An einem weiteren Wochenende trafen wir uns erneut im Beatkeller. Dieses Mal hatte " Kalander - Brett " ihre eigenen Schallplatten mitgebracht und bat mich, die auszulegen. Ich überlegte noch ein wenig, denn die Single, die sie uns übergab, waren nach grober Durchsicht, alles andere als unser Musikgeschmack. Es war eher Pop und Chartmusik. Darunter auch eine Single der niederländischen Band " Shocking Blue ", die ich selbstverständlich aus den Tagen als DJ im CVJM - Jugendheim in Bad Eilsen kannte.
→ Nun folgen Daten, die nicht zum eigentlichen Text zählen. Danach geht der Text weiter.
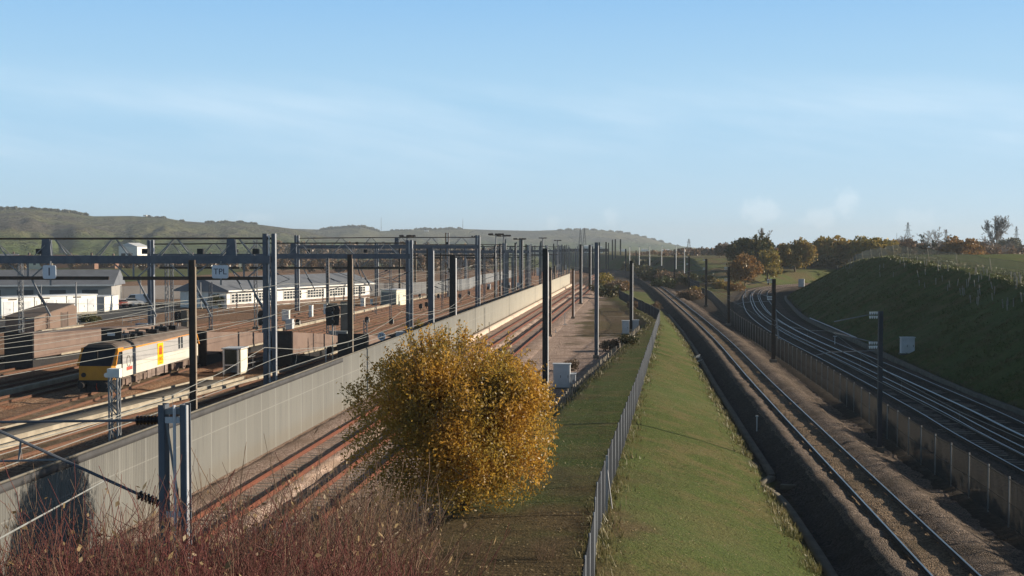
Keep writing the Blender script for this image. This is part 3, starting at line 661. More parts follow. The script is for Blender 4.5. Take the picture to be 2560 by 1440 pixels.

Die Single heißt " Inkpot " und ist ein eher ruhigeres, tanzbares Stück. Ich überließ deshalb  Piet das Platten auflegen und setzte mich zu den beiden jungen Damen. Wir plauderten noch eine längere Zeit miteinander, ehe sich die beiden Mädchen wieder von uns verabschiedeten, denn " Kalander - Brett´s " Eltern hatten ihr aufgetragen, gegen 22.00 Uhr wieder zuhause zu sein. Die Schallplatten ließ die Nachbarstochter zurück und wollte diese irgendwann wieder haben.

Wenig später traf ich sie zufällig in Bad Eilsen. Nach einem kurzen Gespräch entschloss ich mich sie nach ihrem wahren Anliegen zu fragen. Ich hatte nämlich längst geschnallt, dass es weder um Musik, noch um Piet oder mich ging, sondern um meinen Bruder. Sie rückte mit der Sprache heraus. Ja, sie wolle nur meinen Bruder wieder sehen. Aha, jetzt war völlig klar, warum sie sich mit zwei kurzhaarigen Bundeswehr - Soldaten einließ. Ich war zwar nicht sonderlich enttäuscht, doch irgendwie war mir von Beginn klar, dass alle Treffs mit uns nur darauf abzielten, meinen Bruder zu sehen. Dennoch verhielt ich mich loyal und erzählte ihr nicht, dass dieser längst eine andere Freundin am Wickel hatte.

Ich begleitete " Kalander - Brett " noch bis zu ihrem Elternhaus und sang unterwegs den " Inkpot " von " Shocking Blue ". 

 " Kalander - Brett " holte danach ihre Platten wieder ab. Ich sah sie nie wieder.